秋の色を探しに東京・新宿御苑へ。留学中の2016年

早稲田大へ交換留学

働きながら大学を卒業し、その後大学院に進みました。大学院時代の2016年から1年間、早稲田大学との交換留学生として日本へ行くことができました。西早稲田の学生寮に入り、子供の頃から憧れていた日本の暮らしを経験しました。
ずっと行きたいと思っていた沖縄や広島にも行きました。沖縄のあの空と海は忘れられません。ゴーヤーチャンプルーも初めて食べて好きになり、今も時々作っては沖縄の空気を思い出しています。ゴーヤーはローマでも手に入るんです。
最初に日本へ行った時好きになった鎌倉へは何度も行きました。長谷寺のアジサイはほんとうに素晴らしいですね。報国寺の竹林は私のお気に入りの場所になりました。竹林の茶屋で、風に揺れる竹の音を聞きながらいただく抹茶は最高です。鎌倉では藤沢の友人の振り袖を着せてもらいました。振り袖を着るのは子供の頃からの夢でしたから、ああ、これはきっと神様からのプレゼントだって、ほんとうにうれしかったです。
日本で感じたのは、私の感性はイタリア人より、日本人に近いということです。イタリアより日本に居る時の方が、不思議と心穏やかで落ち着いていられるのです。日本のアニメや文化に惹かれたのも、そんな共通点があったからかもしれません。日本人のような繊細な心遣いは、イタリアではあまりみないです(笑)。

ああ、もうイタリアには帰りたくない、ずっと日本にいたい。1年間の留学を終え、帰国する時は後ろ髪を引かれる思いでした。

 東京・目黒川の桜祭りで。留学中の2017年

会話が楽しみ

Sailと出会ったのは、イタリアに帰国してしばらくしてからです。フェイスブックで知りました。最初は日本語力が落ちないようにと始めたのですが、やっているうちに日本の皆さんとの会話自体が楽しみになってきました。繰り返し話す方もできて、「お元気でしたか」って、お友達同士のような会話もできるようになりました。
実はどちらかというと若い方より、シニアの方と話すほうが私は好きです。若い方が苦手というわけではありませんが(笑)。いろんな経験を積んでこられた方ならではのお話を聞けますし、私と趣味が合うように思います。
たとえば書道の先生をしている方がいらして、私の作品をチェックしていただいたり、その方の作品を見せていただいたりします。私は高校生の頃から書道を学んでいます。
それと私は演歌が大好きなんです。特に石川さゆりさんが好きです。「津軽海峡冬景色」なんか、メロディーと歌詞がぴったりで、情景が目に浮かんできます。そんな話をすると、ユーチューブで曲を流してくれて一緒に歌ったり。皆さんとの会話はほんとうに楽しいです。日本に行けなくても、こうして皆さんとつながっていられるのはSailのおかげですね。とてもありがたいと思っています。スタッフの皆さんに感謝です。

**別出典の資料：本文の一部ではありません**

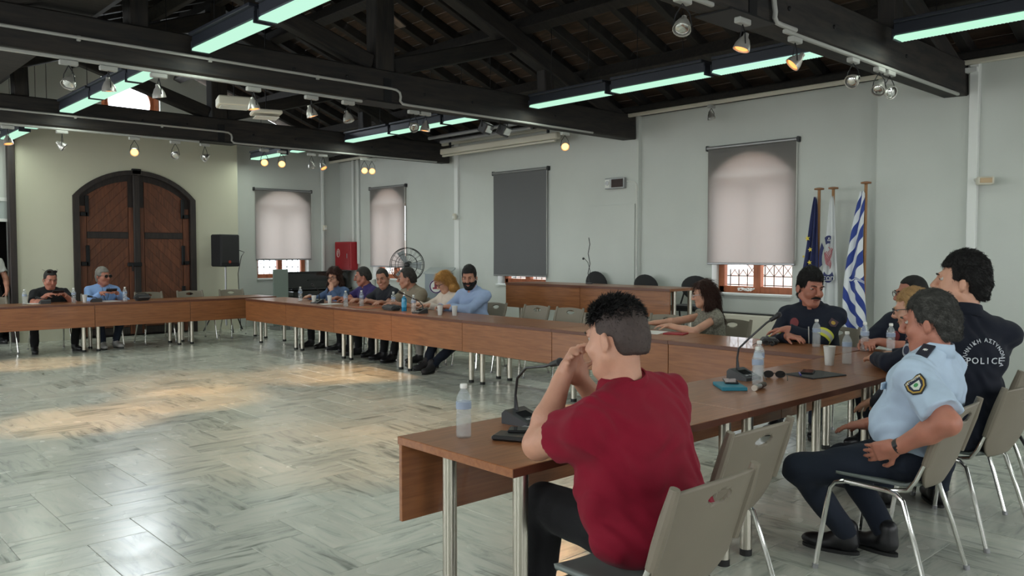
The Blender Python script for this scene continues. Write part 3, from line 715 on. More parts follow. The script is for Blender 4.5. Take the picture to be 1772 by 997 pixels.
# ================================================================== flags
def flagmat(name, kind):
    m = bpy.data.materials.new(name); m.use_nodes = True; nt = m.node_tree; b = nt.nodes['Principled BSDF']; b.inputs['Roughness'].default_value = .75; b.inputs['Sheen Weight'].default_value = .2
    if kind == 'stripes':
        at = nt.nodes.new('ShaderNodeAttribute'); at.attribute_name = 'cloth'; sp = nt.nodes.new('ShaderNodeSeparateXYZ'); nt.links.new(at.outputs['Vector'], sp.inputs[0])
        mu = nt.nodes.new('ShaderNodeMath'); mu.operation = 'MODULO'; mu.inputs[1].default_value = 1.0; nt.links.new(sp.outputs['X'], mu.inputs[0])
        gt = nt.nodes.new('ShaderNodeMath'); gt.operation = 'GREATER_THAN'; gt.inputs[1].default_value = .5; nt.links.new(mu.outputs[0], gt.inputs[0])
        mx = nt.nodes.new('ShaderNodeMix'); mx.data_type = 'RGBA'; mx.inputs[6].default_value = (*srgb(40,62,140),1); mx.inputs[7].default_value = (.72,.74,.78,1)
        nt.links.new(gt.outputs[0], mx.inputs[0]); nt.links.new(mx.outputs[2], b.inputs['Base Color'])
    else: b.inputs['Base Color'].default_value = (*kind, 1)
    return m
def flag(loc, ztop, drop, w0, w1, lean, m, label, stripes=None, folds=2.2, cap=M_WINW):
    t = thing('flag', label, 'flag', loc, -PI/2, 'flags on poles by the window wall')       # local x runs along the wall to the right, -y into the room
    MB().cyl((0,0,.02),(0,0,ztop),.017,n=10).build('pole', mat('pole_wood', srgb(150,104,58), .45, noise=(8,.1)), t)
    MB().lathe([(.012,0),(.055,.006),(.055,.022),(.02,.03)],(0,0,ztop-.01),14).build('finial', mat('finial_wood', srgb(140,92,56), .5), t)
    MB().lathe([(.07,0),(.07,.02),(.03,.05),(.022,.12)],(0,0,0),20).build('base', M_IRON, t)
    vs, fs, at = [], [], []; ns, nt_ = 48, 36
    for i in range(ns+1):
        s = i/ns; z = ztop-.10-drop*s; w = w0+(w1-w0)*min(1,s*1.25)**.8
        for j in range(nt_+1):
            q = j/nt_; ph = folds*2*PI*q+s*1.4
            x = lean(s) + (q-.5)*w + .012*math.sin(ph*1.7+s*5)*s
            y = -.035-(.018+.045*s)*(.5+.5*math.sin(ph))-.01*math.sin(9*s+q*4)
            vs.append((x, y, z-.10*s*abs(q-.5)+.015*math.sin(ph))); at.append(((stripes(s,q) if stripes else q), s, 0))
    fs = [(i*(nt_+1)+j, i*(nt_+1)+j+1, (i+1)*(nt_+1)+j+1, (i+1)*(nt_+1)+j) for i in range(ns) for j in range(nt_)]
    me = bpy.data.meshes.new('cloth'); me.from_pydata(vs, [], fs); me.polygons.foreach_set('use_smooth',[True]*len(fs)); me.materials.append(m)
    a = me.attributes.new('cloth','FLOAT_VECTOR','POINT'); a.data.foreach_set('vector', np.array(at,np.float32).ravel())
    o = bpy.data.objects.new('cloth', me); link(o, t); so = o.modifiers.new('thickness','SOLIDIFY'); so.thickness = .003
    return t
f1 = flag((9.1,4.56,0), 2.23, 1.30, .03, .22, lambda s: -.02-.05*s, flagmat('navy_flag_cloth', srgb(26,34,84)), 'dark blue flag with yellow stars, leftmost of the three flags')
M_STAR = mat('star_yellow', srgb(220,196,70), .6)
def star(parent, x, y, z, r, name='star'):
    p = []
    for i in range(10):
        a = PI/2+i*PI/5+.2; q = r if i % 2 == 0 else r*.42; p.append((q*math.cos(a), q*math.sin(a)))
    MB().prism(p, .004, rotm(PI/2,0,0), (x,y,z)).build(name, M_STAR, parent, smooth=False)
for x, z, r in ((-.075,1.66,.034),(-.04,1.53,.03),(-.045,1.38,.03),(-.12,1.45,.02)): star(f1, x, -.115, z, r)
f2 = flag((9.1,4.39,0), 2.23, 1.55, .03, .22, lambda s: .01-.0*s, flagmat('white_flag_cloth', (.70,.71,.72)), 'white flag with a round pink and navy emblem, middle of the three')
M_NAVY = mat('emblem_navy', srgb(38,44,92), .7); M_PINK = mat('emblem_pink', srgb(176,110,116), .7)
zc = 1.42
mb = MB()
for a0, a1 in ((.42*PI,.64*PI),(.75*PI,1.12*PI),(1.28*PI,1.72*PI)):
    for q in range(10):
        u0, u1 = a0+(a1-a0)*q/10, a0+(a1-a0)*(q+1)/10
        mb.add([(.105*rr*math.cos(u), 0, .25*rr*math.sin(u)) for u, rr in ((u0,.72),(u1,.72),(u1,1.08),(u0,1.08))], [(0,1,2,3)])
mb.build('emblem_ring', M_NAVY, f2, smooth=False, loc=(.015,-.125,zc))
mb = MB()
for k_ in range(9):
    u = k_*.7; mb.tube([(.015+.05*math.sin(u+q*.5)*(1-.08*q), -.127, zc+.14-.028*q-.01*k_) for q in range(7)], .005, 5)
mb.build('emblem_figure', M_PINK, f2)
text('letter', 'Δ', M_WHITEP, f2, (.02,-.129,zc+.225), (PI/2,0,0), .055); text('letters', 'ΣΩΠ', M_WHITEP, f2, (.02,-.129,zc-.225), (PI/2,0,0), .065)
flag((9.0,3.97,0), 2.26, 1.55, .04, .24, lambda s: -.02-.08*math.sin(s*2.6)+.02*s, flagmat('striped_flag_cloth', 'stripes'), 'blue and white striped flag, rightmost of the three flags', lambda s, q: s*5.6+q*1.5*(1 if s < .62 else -1.2)+.35, 1.6)
# ================================================================== things along the far walls
t = thing('loudspeaker', 'black loudspeaker on a tripod stand by the door wall', 'loudspeaker', (6.46,14.9,1.23), .15)
MB().box((0,0,.30),(.40,.34,.60),.02).build('cabinet', M_BLACKM, t); MB().box((0,-.172,.32),(.36,.012,.50),.006).build('grille', mat('speaker_grille', (.02,.02,.022), .6, bump=.5, bscale=700), t)
MB().lathe([(0,0),(.028,0),(.028,.008)],(-.02,-.176,.09),14,rotm(PI/2,0,0)).build('badge', mat('orange_badge', srgb(150,60,40), .4), t)
t = thing('speaker_stand', 'tripod stand carrying the black loudspeaker', 'stand', (6.46,14.9,0), 0)
MB().cyl((0,0,.12),(0,0,1.23),.018,n=10).build('pole', M_GREYM, t); MB().cyl((0,0,.72),(0,0,.78),.03,n=10).build('collar', M_BLACK, t)
for i in range(3):
    a = i*2*PI/3+.4; MB().tube([(0,0,.74),(.24*math.cos(a),.24*math.sin(a),.36),(.42*math.cos(a),.42*math.sin(a),.014)],.012,8).build('leg', M_BLACK, t)
pipe('speaker_cable', [(6.62,14.75,1.55),(6.75,14.72,1.5),(6.70,14.74,1.42),(6.64,14.76,1.1),(6.66,14.76,.5),(6.7,14.8,.01)], .007, M_BLACK, 'black cable hanging from the loudspeaker', 'cable')
t = thing('upright_piano', 'black upright piano in the far corner behind the curly-haired woman', 'piano', (8.55,15.2,0), 0)
M_LACQ = mat('black_lacquer', (.008,.008,.009), .12, coat=.6)
MB().box((0,.08,.55),(1.42,.28,1.06),.01).build('case', M_LACQ, t); MB().box((0,.05,1.09),(1.48,.38,.03),.008).build('lid', M_LACQ, t)
MB().box((0,-.17,.66),(1.42,.30,.10),.01).build('key_bed', M_LACQ, t); MB().box((0,-.14,.745),(1.40,.22,.05),.02).build('fallboard', M_LACQ, t)
MB().box((0,-.07,.92),(.5,.02,.02),.003).build('music_ledge', M_LACQ, t)
for s in (-1,1): MB().box((s*.66,-.24,.31),(.08,.09,.60),.01).build('leg', M_LACQ, t)
t = thing('panel_board', 'grey-green upright panel in front of the far window', 'panel', (7.42,14.6,0), .1)
MB().box((0,0,.62),(.33,.03,1.10),.006).build('board', mat('grey_green_panel', (.20,.24,.215), .6), t)
for s in (-1,1): MB().box((s*.12,0,.04),(.04,.36,.08),.006).build('foot', M_GREYM, t)
t = thing('standing_fan', 'large black standing fan behind the seated row', 'fan', (8.7,12.2,0), -.80)
MB().lathe([(.24,0),(.24,.03),(.05,.06),(.025,.10)],(0,0,0),24).build('base', M_BLACK, t); MB().cyl((0,0,.08),(0,0,1.2),.02,n=10).build('pole', M_BLACK, t)
MB().cyl((0,.12,1.27),(0,-.04,1.27),.07,.05,n=16).build('motor', M_BLACK, t)
g = MB()
for y_, r_ in ((-.10,.30),(.02,.30),(-.12,.20),(.045,.18),(-.04,.315)): g.tube([(r_*math.cos(a),y_,1.27+r_*math.sin(a)) for a in np.linspace(0,2*PI,37)[:-1]],.005,6,True)
for i in range(20):
    a = i*PI/10; c, s_ = math.cos(a), math.sin(a)
    g.tube([(.04*c,-.13,1.27+.04*s_),(.2*c,-.12,1.27+.2*s_),(.30*c,-.10,1.27+.30*s_),(.315*c,-.04,1.27+.315*s_),(.30*c,.02,1.27+.30*s_),(.06*c,.06,1.27+.06*s_)],.0022,4)
g.build('cage', M_BLACK, t)
for i in range(3):
    a = i*2*PI/3; R = rotm(0,-a,0); vs = [Vector((x,y,z)) for x,y,z in ((.04,-.02,-.03),(.26,-.055,-.09),(.275,-.01,.06),(.04,.0,.03))]
    mb = MB(); mb.add([R@v+Vector((0,-.02,1.27)) for v in vs]+[R@(v+Vector((0,.004,0)))+Vector((0,-.02,1.27)) for v in vs], [(0,1,2,3),(7,6,5,4),(0,4,5,1),(1,5,6,2),(2,6,7,3),(3,7,4,0)])
    mb.build('blade', mat('pale_fan_blade', (.30,.32,.33), .4), t)
MB().lathe([(0,0),(.045,0),(.05,.02),(.03,.05),(0,.055)],(0,-.05,1.27),16,rotm(PI/2,0,0)).build('hub', M_BLACK, t)
t = thing('lectern', 'grey lectern with a round emblem behind the blonde woman', 'lectern', (8.85,11.45,0), -.95)
M_LEC = mat('lectern_grey', (.26,.30,.33), .5)
MB().box((0,0,.57),(.42,.36,1.14),.01).build('body', M_LEC, t); MB().box((0,.02,1.17),(.48,.42,.03),.006,rotm(.2,0,0)).build('reading_top', mat('lectern_top', (.45,.48,.48), .5), t)
MB().lathe([(0,0),(.125,0),(.125,.006)],(0,-.186,.90),24,rotm(PI/2,0,0)).build('emblem_disc', M_WHITEP, t)
MB().tube([(.11*math.cos(a),-.19,.90+.11*math.sin(a)) for a in np.linspace(0,2*PI,25)[:-1]],.012,6,True).build('emblem_ring', mat('emblem_purple', srgb(84,52,110), .6), t)
mb = MB(); mb.box((0,-.193,.93),(.06,.006,.10)); mb.box((0,-.193,.87),(.12,.006,.03)); mb.build('emblem_figure', mat('emblem_crimson', srgb(150,52,70), .6), t)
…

私は現在、ローマで通訳や翻訳の仕事をしています。今は、私もメンバーになっている「源(もと)の会」という日伊交流文化協会の日本の方と一緒に、日本文学について書かれた本の翻訳に取り組んでいます。
11月頃出版予定です。このところ仕事が忙しく、Sailの時間をなかなか取れないのが残念です。余裕ができたらまた再開したいです。
それで思ったのですが、日本の皆さんのプロフィル欄に「今こんなことにはまっています」とか、「最近こんなことがありました」など、近況がアップデートされているといいですね。会話する時間がなくてもそれを見て「いいね」ボタンのようなものを押すだけでも楽しそう。海外のSailerは、それが会話のきっかけになるかもしれません。もしそんな仕組みもできたらうれしいです。